Dans l’entourage de Grothendieck, on retrouve évidemment les intellectuels du moment, les André Weil, Henri Cartan, Jean-Pierre Serre ou Jean Dieudonné pour ne citer qu’eux, ainsi qu’un certain nombre de médailles Fields.
Il faut noter que le mathématicien apatride, il ne prendra la nationalité française qu’en1971, refusera la médaille Field en 1966 en pleine gloire puis en 1988 le prix Crafoord, décerné par l’Académie Royale des Sciences de Suède.
Un roman documenté et une écriture fluide
Une courte bibliographie à la fin du livre éclaire avec netteté les sources qui ont permis à Yan Pradeau l’auteur, de raconter ce parcours, notamment les milliers de pages laissées par Grothendieck. Jamais l’auteur ne comble les trous, il précise lorsqu’il s’agit de fiction, laissant parfois des blancs sur certaines grandes questions auxquels peut-être Grothendieck lui-même n’avait de réponse, comme pourquoi avoir rompu avec les mathématiques ?
La structure du livre s’articule avec élégance sur le registre de la démonstration : « profitons que », « considérons que », « montrons qu’en dépit de leurs différences, il existe un invariant » …Un humour pince-sans-rire se devine dans le discours, comme ce « confort bourgeois de la porte dégondée servant de lit ».
Il faut souligner la finesse et la précision du texte, son vocabulaire simple, sans jargon, sans prétention, à la mesure de Grothendieck lui-même, ses comparaisons parlantes, comme l’image de la « réunion du planning familial à Saint-Nicolas-du-Chardonneret » et une vraie honnêteté intellectuelle dans le récit des faits ou des suppositions fictionnelles.

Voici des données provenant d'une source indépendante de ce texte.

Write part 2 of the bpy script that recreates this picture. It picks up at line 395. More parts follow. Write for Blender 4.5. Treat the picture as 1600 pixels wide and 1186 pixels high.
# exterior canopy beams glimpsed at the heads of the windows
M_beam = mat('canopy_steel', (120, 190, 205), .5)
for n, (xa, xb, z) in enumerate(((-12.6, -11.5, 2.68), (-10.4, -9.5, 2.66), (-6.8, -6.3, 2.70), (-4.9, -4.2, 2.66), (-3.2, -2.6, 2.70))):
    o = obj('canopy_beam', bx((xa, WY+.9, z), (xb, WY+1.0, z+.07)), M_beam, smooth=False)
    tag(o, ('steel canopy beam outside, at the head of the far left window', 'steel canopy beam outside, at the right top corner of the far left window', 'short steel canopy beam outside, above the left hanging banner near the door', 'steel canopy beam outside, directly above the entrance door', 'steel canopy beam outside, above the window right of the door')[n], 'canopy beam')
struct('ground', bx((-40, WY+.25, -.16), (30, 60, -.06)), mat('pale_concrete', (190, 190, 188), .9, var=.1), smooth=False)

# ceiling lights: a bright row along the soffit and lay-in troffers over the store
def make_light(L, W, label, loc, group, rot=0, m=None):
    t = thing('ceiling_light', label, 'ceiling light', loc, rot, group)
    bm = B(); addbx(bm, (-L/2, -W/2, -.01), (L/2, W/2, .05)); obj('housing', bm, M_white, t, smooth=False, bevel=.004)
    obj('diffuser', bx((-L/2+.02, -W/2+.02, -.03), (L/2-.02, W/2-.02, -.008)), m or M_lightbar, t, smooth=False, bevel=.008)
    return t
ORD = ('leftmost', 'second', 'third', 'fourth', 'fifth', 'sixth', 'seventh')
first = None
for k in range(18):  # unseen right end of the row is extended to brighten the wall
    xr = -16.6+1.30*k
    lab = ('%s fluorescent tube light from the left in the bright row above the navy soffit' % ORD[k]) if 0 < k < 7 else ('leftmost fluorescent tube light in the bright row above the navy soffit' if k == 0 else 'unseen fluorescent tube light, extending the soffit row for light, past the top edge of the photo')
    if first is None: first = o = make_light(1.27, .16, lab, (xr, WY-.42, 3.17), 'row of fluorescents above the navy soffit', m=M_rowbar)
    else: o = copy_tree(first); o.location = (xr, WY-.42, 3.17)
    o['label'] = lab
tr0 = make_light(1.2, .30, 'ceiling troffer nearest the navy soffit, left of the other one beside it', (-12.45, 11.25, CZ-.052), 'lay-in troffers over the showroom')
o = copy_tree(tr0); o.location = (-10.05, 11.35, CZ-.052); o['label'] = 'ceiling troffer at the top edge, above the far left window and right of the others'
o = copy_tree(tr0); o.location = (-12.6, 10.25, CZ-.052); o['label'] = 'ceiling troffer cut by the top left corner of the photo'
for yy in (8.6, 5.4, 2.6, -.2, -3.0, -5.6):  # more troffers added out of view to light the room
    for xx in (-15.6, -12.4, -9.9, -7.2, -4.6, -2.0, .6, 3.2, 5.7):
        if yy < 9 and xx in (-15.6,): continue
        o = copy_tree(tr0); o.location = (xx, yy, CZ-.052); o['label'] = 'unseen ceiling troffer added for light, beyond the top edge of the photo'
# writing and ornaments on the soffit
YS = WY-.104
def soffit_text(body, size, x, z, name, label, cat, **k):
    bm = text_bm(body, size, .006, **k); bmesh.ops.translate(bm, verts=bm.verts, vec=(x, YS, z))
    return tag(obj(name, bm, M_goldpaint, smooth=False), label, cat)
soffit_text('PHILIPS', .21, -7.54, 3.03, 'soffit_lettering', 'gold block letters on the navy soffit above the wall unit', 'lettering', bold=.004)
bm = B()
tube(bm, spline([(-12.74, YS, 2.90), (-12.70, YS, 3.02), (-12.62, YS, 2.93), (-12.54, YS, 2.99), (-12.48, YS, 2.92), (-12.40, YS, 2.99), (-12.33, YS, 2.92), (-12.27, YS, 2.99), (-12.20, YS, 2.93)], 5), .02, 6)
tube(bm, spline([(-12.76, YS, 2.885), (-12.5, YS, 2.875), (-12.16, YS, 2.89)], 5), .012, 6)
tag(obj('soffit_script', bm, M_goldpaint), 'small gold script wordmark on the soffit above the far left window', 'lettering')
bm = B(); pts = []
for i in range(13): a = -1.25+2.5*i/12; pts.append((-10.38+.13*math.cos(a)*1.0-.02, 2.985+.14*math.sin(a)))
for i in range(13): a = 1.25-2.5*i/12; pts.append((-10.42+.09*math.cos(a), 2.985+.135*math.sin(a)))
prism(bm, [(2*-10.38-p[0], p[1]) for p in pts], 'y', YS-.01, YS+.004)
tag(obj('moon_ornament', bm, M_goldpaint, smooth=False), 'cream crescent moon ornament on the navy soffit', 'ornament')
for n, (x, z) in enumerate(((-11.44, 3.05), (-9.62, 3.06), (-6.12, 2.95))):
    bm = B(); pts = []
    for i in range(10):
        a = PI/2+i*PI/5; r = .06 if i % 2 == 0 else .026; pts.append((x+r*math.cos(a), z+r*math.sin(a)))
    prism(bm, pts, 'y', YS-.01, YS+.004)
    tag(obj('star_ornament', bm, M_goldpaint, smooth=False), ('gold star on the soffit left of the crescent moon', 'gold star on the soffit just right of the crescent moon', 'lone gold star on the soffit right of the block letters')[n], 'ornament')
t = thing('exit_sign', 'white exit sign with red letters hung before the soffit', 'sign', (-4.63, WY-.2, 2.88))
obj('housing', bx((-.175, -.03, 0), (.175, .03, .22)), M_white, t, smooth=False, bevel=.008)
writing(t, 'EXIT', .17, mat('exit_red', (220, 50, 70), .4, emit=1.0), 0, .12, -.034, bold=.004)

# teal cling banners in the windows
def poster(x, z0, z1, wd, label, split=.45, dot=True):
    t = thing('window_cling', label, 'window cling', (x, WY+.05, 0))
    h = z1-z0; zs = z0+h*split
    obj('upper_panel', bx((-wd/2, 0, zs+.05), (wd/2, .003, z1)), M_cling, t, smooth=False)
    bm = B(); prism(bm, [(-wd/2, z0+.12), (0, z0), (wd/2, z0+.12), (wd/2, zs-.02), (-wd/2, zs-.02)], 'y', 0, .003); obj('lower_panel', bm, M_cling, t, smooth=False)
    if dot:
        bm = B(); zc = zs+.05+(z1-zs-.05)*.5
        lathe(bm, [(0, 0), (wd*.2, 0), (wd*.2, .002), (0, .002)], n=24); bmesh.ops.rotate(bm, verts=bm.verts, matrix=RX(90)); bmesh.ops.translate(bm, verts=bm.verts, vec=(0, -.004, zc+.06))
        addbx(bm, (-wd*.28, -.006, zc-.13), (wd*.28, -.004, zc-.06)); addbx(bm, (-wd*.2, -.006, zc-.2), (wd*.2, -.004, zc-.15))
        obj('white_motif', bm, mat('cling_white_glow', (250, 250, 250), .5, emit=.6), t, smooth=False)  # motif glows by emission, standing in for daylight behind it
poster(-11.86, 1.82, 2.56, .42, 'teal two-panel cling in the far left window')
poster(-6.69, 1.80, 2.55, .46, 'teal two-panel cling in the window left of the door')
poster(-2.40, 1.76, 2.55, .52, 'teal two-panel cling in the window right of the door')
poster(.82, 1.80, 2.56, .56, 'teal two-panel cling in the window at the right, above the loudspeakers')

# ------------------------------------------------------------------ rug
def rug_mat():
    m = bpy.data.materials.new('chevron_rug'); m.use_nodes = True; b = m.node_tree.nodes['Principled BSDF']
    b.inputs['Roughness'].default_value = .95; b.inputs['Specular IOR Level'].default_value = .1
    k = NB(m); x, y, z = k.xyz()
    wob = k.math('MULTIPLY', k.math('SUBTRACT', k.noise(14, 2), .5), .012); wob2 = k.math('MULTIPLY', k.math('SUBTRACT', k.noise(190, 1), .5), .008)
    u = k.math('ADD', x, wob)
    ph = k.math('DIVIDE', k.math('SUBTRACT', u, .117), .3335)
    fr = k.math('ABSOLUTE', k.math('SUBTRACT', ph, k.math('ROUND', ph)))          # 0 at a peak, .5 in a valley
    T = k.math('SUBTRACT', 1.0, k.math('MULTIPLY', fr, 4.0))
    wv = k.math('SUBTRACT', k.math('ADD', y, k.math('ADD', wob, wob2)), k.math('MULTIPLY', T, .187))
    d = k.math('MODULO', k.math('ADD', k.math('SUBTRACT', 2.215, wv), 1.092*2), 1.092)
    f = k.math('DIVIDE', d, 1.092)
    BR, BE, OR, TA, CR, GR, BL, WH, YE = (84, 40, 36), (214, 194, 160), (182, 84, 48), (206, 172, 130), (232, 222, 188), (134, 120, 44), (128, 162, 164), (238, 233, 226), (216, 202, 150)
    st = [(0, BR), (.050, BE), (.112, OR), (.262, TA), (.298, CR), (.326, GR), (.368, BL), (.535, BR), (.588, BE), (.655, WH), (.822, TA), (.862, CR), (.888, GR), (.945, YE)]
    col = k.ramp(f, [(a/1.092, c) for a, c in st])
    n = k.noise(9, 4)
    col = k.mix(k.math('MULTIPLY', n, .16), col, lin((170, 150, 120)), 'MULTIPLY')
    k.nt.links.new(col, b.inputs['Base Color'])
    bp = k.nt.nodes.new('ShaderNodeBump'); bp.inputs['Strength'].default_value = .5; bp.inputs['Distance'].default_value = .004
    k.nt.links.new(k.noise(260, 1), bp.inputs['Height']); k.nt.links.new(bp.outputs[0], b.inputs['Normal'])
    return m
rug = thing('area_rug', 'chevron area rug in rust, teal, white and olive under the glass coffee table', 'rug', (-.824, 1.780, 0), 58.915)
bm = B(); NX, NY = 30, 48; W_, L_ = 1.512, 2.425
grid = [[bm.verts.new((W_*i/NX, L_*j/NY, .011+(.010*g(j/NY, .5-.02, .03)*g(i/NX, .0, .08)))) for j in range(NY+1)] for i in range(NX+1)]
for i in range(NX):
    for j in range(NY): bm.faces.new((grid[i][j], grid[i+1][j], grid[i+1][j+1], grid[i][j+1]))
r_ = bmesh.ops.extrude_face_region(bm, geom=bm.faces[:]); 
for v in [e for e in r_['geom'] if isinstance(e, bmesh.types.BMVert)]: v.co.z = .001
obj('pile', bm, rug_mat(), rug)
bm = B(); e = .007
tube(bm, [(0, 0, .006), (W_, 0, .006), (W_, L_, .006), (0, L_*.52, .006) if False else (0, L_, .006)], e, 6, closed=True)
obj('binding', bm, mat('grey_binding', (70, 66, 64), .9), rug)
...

Grâce à cette limpidité d’écriture et de composition, Yan Pradeau réussit à rendre accessible, même au néophyte, une discipline un peu aride et permet d’imaginer la réalité de la vie d’un génie tourmenté : Alexandre Grothendieck, le mathématicien dont on ne cite plus le nom tant le langage, les théorèmes et les idées sont devenus ceux de la géométrie algébrique ou arithmétique, à tel point qu’ « il n’y en pas d’autre ».
Entièrement écrit au présent, Algèbre se lit d’une traite, et permet de comprendre une époque, un mode de pensée, mais aussi la solitude de ceux qui remettent en question les systèmes, mathématiques, sociaux ou politiques. Ainsi parmi les intuitions et fulgurances de Grothendieck, cette étonnante et prophétique attention à la survie de la planète avec un engagement total et utopique dans le combat écologique dès 1970 avec son groupuscule baptisé « survivre », puis « survivre et vivre ». Ces deux verbes, qui ont eu leur place dans la vie et l’œuvre de Grothendieck, sous-tendent délicatement Algèbre, ce roman d’une vie dans un siècle.